◆ Work instructions ◆
Copy out, unchanged, every line from the start of the records to the line that contains "from mathutils import Vector, Matrix", and stop there.

◆ Data shown ◆
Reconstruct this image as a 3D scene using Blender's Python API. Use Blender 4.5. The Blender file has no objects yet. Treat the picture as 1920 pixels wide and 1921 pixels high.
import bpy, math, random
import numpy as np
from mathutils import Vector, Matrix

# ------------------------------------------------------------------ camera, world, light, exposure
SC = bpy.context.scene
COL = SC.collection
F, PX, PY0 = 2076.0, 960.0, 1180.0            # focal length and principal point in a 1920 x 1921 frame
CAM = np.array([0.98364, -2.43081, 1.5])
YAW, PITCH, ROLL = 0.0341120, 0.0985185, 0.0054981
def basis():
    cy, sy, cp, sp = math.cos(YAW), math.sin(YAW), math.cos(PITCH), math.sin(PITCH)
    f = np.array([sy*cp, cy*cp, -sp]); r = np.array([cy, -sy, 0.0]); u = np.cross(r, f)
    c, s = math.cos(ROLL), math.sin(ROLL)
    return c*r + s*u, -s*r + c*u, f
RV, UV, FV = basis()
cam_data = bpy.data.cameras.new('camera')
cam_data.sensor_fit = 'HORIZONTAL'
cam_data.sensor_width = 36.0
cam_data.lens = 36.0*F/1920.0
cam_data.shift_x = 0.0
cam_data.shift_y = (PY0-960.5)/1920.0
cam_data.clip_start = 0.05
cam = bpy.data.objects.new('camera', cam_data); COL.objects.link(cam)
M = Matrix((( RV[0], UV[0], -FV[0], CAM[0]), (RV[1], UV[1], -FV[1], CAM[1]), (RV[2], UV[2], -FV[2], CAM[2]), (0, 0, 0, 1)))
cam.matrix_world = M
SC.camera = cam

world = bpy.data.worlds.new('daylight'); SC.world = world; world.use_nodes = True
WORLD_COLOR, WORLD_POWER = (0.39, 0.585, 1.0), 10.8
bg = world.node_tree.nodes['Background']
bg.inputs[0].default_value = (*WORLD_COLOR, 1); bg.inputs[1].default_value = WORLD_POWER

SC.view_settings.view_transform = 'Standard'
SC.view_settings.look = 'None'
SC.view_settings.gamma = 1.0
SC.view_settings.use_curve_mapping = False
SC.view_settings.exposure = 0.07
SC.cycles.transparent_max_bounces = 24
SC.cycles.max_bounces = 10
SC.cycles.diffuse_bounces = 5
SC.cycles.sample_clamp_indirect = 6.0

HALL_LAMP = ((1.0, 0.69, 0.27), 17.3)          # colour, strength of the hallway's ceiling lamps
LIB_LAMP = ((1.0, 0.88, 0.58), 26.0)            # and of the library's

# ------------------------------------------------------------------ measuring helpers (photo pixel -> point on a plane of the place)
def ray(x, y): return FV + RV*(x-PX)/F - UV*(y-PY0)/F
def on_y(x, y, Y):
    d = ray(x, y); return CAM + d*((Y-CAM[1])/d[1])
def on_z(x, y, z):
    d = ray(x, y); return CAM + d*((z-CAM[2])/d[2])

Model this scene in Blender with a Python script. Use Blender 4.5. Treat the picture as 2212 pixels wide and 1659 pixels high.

◆ Task output ◆
Reconstruct this image as a 3D scene using Blender's Python API. Use Blender 4.5. The Blender file has no objects yet. Treat the picture as 1920 pixels wide and 1921 pixels high.
import bpy, math, random
import numpy as np
from mathutils import Vector, Matrix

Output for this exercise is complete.